Look at the data below and print exactly the lines from its first line through the line with "a = MB(); a.box(0.040, 0.0435, BL"; the pictures stay out of the copy.

◇ ◇ ◇

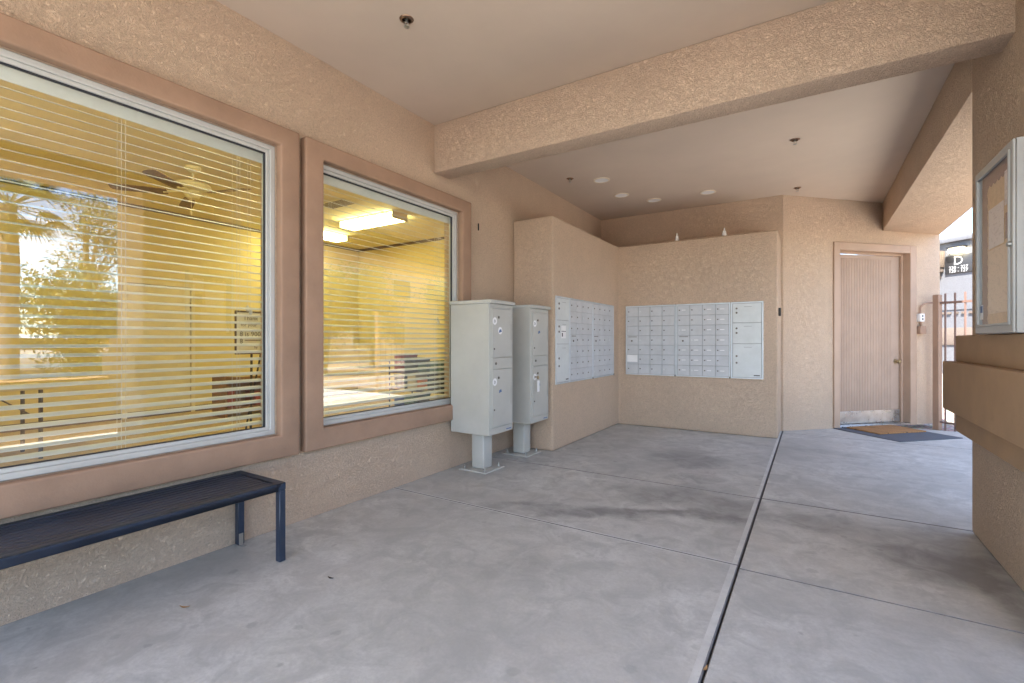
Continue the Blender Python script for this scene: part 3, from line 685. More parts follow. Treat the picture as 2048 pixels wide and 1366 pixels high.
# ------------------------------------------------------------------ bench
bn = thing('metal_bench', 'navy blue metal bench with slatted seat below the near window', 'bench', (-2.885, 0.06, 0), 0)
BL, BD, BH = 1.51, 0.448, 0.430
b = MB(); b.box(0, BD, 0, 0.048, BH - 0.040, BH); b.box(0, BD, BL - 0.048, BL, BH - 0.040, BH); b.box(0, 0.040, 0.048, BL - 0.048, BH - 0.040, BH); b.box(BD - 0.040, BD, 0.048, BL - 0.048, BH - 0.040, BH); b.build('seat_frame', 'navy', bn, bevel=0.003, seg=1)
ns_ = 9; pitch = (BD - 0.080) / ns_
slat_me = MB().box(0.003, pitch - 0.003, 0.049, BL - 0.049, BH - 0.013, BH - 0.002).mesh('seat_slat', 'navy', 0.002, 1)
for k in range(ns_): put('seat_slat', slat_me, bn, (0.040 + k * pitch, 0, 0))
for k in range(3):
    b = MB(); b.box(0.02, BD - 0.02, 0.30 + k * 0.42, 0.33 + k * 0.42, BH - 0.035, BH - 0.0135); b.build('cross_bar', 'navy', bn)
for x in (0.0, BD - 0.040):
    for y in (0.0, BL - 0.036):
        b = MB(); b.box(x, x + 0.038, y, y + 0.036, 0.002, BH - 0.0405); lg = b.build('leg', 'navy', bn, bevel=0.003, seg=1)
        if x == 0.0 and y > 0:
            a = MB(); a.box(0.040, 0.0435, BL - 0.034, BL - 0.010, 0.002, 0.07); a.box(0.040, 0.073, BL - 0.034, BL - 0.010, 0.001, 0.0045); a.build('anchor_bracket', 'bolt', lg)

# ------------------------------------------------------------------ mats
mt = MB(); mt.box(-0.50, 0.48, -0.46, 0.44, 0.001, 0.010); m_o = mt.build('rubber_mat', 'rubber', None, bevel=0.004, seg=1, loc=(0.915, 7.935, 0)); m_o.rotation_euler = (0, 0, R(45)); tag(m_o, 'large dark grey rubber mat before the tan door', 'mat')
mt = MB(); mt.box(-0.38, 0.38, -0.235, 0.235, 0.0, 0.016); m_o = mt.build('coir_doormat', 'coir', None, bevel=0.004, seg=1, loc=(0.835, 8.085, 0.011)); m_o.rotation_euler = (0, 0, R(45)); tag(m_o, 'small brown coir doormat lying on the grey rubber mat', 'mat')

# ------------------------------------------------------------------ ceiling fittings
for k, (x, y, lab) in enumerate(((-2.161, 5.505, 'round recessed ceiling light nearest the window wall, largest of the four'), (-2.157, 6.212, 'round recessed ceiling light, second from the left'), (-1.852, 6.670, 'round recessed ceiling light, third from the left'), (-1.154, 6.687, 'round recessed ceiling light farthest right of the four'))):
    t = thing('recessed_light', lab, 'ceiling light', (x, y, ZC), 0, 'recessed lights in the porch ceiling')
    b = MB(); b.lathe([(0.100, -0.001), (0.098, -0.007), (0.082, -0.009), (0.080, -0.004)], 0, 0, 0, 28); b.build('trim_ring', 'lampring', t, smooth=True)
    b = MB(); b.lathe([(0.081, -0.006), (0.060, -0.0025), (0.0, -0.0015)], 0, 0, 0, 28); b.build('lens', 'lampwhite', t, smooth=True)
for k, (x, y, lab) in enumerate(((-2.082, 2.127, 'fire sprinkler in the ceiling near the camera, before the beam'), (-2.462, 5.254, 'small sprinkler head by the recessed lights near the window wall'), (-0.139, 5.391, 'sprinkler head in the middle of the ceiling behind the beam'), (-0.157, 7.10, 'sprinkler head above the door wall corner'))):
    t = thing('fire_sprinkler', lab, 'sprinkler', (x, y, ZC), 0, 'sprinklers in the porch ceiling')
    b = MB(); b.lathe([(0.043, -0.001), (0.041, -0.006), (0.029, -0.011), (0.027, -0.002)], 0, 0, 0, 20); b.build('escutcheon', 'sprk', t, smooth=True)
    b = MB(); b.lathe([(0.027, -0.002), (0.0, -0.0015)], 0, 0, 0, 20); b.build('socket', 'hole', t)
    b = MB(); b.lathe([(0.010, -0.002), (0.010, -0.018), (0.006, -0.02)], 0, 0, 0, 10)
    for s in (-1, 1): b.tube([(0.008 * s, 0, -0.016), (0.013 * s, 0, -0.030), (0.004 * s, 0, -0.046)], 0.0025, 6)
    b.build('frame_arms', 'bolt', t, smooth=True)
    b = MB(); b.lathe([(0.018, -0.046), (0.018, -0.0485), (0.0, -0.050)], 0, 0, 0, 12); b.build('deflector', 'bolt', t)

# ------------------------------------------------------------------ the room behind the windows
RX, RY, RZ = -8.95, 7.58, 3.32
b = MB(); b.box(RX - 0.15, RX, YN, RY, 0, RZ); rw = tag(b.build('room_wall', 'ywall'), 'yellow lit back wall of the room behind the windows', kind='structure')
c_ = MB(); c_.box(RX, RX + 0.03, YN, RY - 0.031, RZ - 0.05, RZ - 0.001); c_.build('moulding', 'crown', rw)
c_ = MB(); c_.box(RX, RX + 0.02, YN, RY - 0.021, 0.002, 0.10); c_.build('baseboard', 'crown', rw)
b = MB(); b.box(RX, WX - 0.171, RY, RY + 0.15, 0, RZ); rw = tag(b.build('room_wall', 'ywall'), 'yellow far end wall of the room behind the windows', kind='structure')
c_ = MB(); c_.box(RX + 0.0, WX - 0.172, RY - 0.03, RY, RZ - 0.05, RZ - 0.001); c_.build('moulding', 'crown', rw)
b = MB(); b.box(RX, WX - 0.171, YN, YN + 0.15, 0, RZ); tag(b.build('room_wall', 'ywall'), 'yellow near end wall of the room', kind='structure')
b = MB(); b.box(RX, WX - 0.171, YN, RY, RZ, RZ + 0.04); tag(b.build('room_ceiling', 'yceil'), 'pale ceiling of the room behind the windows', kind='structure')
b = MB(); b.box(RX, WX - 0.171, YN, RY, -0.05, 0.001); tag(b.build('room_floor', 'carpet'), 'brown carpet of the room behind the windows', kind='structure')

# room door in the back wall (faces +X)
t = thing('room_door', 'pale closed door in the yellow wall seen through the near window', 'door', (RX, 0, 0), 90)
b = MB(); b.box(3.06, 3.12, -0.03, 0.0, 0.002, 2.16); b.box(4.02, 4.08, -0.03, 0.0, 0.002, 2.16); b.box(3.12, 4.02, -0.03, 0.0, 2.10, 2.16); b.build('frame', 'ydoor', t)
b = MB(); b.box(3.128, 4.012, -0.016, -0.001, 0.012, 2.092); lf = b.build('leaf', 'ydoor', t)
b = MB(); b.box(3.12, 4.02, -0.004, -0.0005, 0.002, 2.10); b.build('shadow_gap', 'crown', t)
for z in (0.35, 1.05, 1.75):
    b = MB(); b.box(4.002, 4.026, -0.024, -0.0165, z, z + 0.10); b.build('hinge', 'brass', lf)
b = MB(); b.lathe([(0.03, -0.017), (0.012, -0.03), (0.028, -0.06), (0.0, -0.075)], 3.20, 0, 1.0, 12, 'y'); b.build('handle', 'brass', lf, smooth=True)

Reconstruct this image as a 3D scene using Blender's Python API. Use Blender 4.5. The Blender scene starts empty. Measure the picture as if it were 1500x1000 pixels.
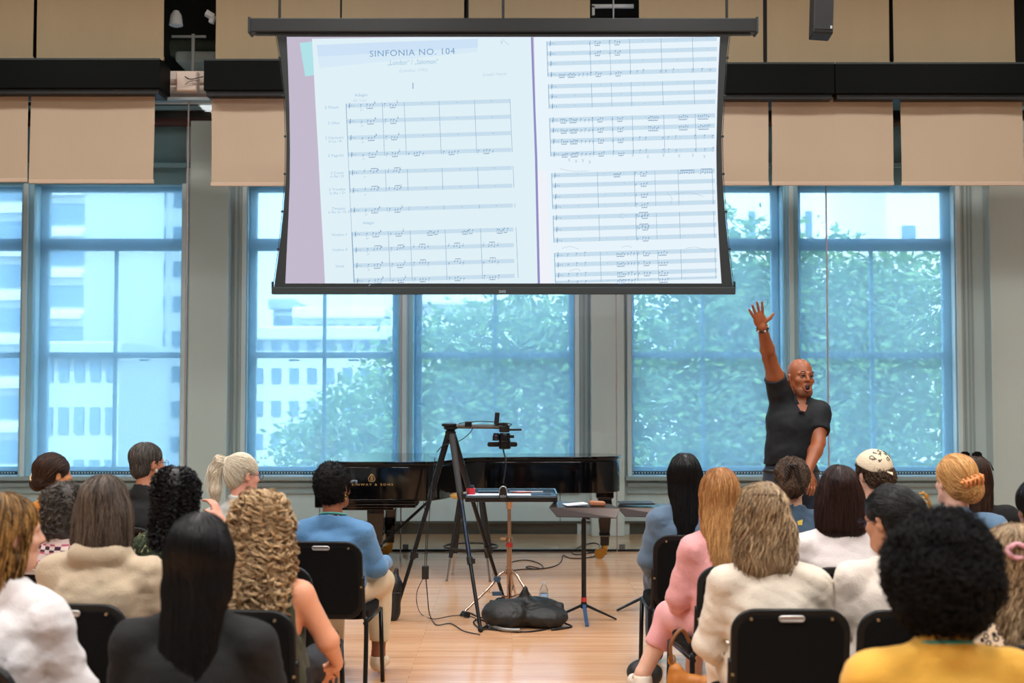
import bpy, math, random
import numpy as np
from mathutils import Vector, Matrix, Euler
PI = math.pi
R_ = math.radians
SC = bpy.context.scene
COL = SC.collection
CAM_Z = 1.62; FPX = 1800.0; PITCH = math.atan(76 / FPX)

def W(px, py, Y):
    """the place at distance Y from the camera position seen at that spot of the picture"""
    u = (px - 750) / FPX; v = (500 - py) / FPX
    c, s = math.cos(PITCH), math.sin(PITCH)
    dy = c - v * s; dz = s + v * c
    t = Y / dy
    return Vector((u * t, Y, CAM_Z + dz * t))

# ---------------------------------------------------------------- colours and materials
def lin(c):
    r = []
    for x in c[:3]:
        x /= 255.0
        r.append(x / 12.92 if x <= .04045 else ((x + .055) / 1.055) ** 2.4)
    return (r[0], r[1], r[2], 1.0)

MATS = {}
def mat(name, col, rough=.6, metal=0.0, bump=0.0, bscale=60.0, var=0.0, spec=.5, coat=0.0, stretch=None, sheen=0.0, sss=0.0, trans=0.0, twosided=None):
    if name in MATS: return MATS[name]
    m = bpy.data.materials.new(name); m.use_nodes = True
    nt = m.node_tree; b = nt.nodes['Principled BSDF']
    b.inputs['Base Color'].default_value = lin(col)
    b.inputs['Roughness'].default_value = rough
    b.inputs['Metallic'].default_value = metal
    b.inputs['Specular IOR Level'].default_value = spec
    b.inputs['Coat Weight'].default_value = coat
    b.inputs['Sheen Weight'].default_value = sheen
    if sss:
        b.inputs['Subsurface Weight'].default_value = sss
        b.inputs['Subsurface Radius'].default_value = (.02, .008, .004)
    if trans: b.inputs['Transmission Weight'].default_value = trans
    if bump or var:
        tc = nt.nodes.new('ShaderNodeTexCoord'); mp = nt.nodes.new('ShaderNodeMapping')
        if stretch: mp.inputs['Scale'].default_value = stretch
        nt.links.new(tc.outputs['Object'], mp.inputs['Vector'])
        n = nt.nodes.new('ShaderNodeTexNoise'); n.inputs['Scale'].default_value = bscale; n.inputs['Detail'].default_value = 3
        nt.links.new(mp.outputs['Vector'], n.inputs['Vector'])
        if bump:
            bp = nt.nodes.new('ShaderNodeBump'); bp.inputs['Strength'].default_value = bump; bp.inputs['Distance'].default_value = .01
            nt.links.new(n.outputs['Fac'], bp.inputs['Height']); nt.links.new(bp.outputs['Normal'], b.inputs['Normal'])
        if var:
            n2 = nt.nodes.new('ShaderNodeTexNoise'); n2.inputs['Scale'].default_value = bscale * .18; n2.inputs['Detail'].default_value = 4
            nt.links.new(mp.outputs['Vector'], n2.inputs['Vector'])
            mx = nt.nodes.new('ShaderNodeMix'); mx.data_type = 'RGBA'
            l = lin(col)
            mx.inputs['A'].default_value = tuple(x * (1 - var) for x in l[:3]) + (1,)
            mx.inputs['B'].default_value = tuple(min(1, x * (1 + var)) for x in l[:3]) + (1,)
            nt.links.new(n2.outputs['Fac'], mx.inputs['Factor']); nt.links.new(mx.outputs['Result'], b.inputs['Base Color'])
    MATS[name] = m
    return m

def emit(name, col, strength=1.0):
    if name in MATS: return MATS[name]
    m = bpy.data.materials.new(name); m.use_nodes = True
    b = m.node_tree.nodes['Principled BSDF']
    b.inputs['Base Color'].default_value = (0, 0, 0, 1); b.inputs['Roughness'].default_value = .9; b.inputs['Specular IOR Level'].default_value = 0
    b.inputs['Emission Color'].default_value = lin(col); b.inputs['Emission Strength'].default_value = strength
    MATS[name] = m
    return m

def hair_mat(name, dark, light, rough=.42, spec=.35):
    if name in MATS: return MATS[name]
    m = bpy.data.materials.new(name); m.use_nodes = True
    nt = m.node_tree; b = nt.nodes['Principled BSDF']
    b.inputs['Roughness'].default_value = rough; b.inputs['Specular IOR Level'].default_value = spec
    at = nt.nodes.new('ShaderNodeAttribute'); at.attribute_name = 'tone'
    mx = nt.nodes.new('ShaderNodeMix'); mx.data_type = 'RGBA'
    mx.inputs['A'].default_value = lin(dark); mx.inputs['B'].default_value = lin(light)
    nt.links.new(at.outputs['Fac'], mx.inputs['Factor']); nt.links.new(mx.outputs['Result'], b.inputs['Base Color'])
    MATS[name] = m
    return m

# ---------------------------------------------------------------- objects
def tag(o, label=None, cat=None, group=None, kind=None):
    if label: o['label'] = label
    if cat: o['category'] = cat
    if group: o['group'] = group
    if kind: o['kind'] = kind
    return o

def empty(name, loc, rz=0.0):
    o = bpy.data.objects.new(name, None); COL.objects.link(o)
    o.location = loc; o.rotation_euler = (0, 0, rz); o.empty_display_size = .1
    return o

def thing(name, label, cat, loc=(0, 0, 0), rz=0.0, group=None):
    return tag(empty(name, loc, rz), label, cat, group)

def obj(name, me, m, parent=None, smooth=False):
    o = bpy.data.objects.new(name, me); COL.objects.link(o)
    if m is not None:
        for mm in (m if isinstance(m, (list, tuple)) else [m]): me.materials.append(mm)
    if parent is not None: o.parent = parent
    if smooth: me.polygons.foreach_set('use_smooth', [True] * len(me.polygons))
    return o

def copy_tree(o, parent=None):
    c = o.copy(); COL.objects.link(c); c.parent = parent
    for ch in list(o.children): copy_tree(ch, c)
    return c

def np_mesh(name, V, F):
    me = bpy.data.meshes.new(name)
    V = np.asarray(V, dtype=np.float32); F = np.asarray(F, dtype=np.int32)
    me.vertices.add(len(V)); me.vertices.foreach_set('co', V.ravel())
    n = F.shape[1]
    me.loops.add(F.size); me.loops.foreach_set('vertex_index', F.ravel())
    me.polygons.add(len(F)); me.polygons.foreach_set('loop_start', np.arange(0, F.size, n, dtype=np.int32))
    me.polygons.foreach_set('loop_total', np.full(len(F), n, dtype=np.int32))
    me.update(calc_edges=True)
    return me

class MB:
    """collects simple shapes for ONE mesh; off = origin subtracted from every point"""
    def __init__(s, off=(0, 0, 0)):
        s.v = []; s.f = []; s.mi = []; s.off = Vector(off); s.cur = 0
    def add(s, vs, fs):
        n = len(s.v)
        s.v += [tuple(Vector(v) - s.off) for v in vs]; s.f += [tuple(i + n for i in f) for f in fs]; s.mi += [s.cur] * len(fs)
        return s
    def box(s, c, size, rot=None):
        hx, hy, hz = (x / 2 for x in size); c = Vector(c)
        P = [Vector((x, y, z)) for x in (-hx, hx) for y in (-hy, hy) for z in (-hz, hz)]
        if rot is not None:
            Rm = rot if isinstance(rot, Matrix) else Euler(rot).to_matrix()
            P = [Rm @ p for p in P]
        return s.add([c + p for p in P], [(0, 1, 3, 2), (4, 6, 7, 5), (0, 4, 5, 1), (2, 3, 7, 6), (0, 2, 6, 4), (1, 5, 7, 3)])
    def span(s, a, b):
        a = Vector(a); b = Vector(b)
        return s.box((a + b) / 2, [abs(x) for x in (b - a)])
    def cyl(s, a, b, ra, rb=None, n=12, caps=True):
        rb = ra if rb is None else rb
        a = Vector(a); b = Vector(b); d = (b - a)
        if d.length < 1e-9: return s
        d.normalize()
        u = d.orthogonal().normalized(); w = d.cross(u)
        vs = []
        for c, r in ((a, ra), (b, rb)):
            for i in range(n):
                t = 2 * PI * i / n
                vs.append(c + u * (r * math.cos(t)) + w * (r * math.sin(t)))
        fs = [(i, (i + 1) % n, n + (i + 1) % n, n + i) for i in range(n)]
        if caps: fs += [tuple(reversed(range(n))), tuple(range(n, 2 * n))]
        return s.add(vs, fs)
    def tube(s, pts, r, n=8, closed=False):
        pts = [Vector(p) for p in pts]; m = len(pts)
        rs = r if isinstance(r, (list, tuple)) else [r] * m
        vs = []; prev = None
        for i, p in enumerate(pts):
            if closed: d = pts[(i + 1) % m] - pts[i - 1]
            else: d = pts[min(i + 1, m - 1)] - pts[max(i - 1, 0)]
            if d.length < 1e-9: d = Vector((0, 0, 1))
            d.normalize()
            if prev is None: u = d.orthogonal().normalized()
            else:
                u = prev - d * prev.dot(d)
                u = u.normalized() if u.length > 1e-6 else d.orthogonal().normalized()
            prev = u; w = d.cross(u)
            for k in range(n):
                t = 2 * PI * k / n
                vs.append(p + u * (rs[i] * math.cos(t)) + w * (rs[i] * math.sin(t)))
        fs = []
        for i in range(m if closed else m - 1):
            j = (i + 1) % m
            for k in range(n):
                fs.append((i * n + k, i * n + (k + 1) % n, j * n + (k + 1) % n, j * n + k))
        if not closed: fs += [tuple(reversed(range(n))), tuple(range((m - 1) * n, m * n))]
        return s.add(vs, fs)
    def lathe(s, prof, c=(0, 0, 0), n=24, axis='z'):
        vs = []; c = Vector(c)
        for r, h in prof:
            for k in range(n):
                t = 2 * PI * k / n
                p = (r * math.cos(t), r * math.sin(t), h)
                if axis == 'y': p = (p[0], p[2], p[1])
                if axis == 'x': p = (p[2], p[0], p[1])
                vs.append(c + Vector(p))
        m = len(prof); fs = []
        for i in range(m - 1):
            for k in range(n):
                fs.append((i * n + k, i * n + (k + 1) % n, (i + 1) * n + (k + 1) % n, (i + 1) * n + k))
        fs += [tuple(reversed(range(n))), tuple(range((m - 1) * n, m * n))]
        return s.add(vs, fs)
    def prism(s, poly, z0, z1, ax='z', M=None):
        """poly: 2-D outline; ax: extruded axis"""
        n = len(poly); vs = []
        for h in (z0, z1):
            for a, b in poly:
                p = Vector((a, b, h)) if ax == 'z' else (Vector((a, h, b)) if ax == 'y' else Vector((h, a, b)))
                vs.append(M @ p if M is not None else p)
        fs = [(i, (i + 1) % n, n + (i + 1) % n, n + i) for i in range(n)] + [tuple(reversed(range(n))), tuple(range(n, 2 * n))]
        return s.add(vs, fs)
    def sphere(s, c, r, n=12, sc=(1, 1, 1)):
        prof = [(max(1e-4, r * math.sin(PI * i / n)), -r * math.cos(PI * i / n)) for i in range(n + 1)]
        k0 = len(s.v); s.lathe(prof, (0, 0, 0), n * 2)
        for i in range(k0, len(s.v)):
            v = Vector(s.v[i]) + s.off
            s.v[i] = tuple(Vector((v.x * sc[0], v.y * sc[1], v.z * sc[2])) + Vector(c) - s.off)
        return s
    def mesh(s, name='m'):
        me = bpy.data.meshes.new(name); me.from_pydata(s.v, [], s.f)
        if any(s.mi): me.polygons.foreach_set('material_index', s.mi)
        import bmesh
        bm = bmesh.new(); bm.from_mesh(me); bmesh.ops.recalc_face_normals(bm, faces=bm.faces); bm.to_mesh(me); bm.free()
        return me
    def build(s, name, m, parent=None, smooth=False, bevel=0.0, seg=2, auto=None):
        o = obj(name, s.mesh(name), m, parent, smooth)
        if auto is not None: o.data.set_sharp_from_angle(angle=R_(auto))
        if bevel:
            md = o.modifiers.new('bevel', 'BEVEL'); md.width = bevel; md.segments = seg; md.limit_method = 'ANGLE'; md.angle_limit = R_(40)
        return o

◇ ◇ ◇

### ANSWER TO THIS TASK
Continue the Blender Python script for this scene: part 3, from line 685. More parts follow. Treat the picture as 2048 pixels wide and 1366 pixels high.
# ------------------------------------------------------------------ bench
bn = thing('metal_bench', 'navy blue metal bench with slatted seat below the near window', 'bench', (-2.885, 0.06, 0), 0)
BL, BD, BH = 1.51, 0.448, 0.430
b = MB(); b.box(0, BD, 0, 0.048, BH - 0.040, BH); b.box(0, BD, BL - 0.048, BL, BH - 0.040, BH); b.box(0, 0.040, 0.048, BL - 0.048, BH - 0.040, BH); b.box(BD - 0.040, BD, 0.048, BL - 0.048, BH - 0.040, BH); b.build('seat_frame', 'navy', bn, bevel=0.003, seg=1)
ns_ = 9; pitch = (BD - 0.080) / ns_
slat_me = MB().box(0.003, pitch - 0.003, 0.049, BL - 0.049, BH - 0.013, BH - 0.002).mesh('seat_slat', 'navy', 0.002, 1)
for k in range(ns_): put('seat_slat', slat_me, bn, (0.040 + k * pitch, 0, 0))
for k in range(3):
    b = MB(); b.box(0.02, BD - 0.02, 0.30 + k * 0.42, 0.33 + k * 0.42, BH - 0.035, BH - 0.0135); b.build('cross_bar', 'navy', bn)
for x in (0.0, BD - 0.040):
    for y in (0.0, BL - 0.036):
        b = MB(); b.box(x, x + 0.038, y, y + 0.036, 0.002, BH - 0.0405); lg = b.build('leg', 'navy', bn, bevel=0.003, seg=1)
        if x == 0.0 and y > 0:
            a = MB(); a.box(0.040, 0.0435, BL - 0.034, BL - 0.010, 0.002, 0.07); a.box(0.040, 0.073, BL - 0.034, BL - 0.010, 0.001, 0.0045); a.build('anchor_bracket', 'bolt', lg)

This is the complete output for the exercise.